前田 2013年、今から10年前に僕が原作を読んでいたときに、松山ケンイチさんから電話がかかってきたんです。松山さんとは『ドルフィンブルー フジ、もういちど宙へ』(2007)という映画でご一緒していて、「また一緒にやりたいですね」と言ってくれていました。その時の電話は「最近はどうしているの?」というものだったんですけど、「ちょうど面白い本に出会って、これを映画化したいと思っているんだ」と話すと、すぐにその本を読んでくれて、そこから、松山ケンイチの斯波宗典が動き出したんです。それから10年もかかってしまいましたけど‥‥。

池ノ辺 10年もかかったのは、難しい映画であるということもあったんでしょうか。
前田 そうですね。確かに理由は色々ありますが、いくつかの映画会社に断られて、最後に日活さんが引き受けてくれたんです。日活の有重陽一プロデューサーも同じ本を読んでいて、映画化したいがどういう切り口があるだろうかと考えていたところだったようです。僕はその時点で、誰に頼まれたわけではないのですが3つのパターンのシナリオを自分で書いていました。
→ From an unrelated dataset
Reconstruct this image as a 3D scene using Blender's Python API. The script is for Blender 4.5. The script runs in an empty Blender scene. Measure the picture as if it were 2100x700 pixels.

映画化したいという熱意を伝えるためには、企画書だけではだめだと思ったんです。
池ノ辺 その熱意が見事に伝わったんですね。
前田 具体的にどういう切り口で、となった時に、有重さんの方から、原作では男性である大友検事を、女性に変えてはどうかという話が出たんです。大友検事というのは主人公の斯波と対峙する重要な役ですから、確かにその方が映画的にも面白くなるだろうと2人で話し合って決めました。そうして脚本を変えることになり、女性にも入ってもらった方がいいということで龍居由佳里さんに入っていただきました。女性の視点ということもありましたが、自分としては言葉遣いが難しかったので助かりました。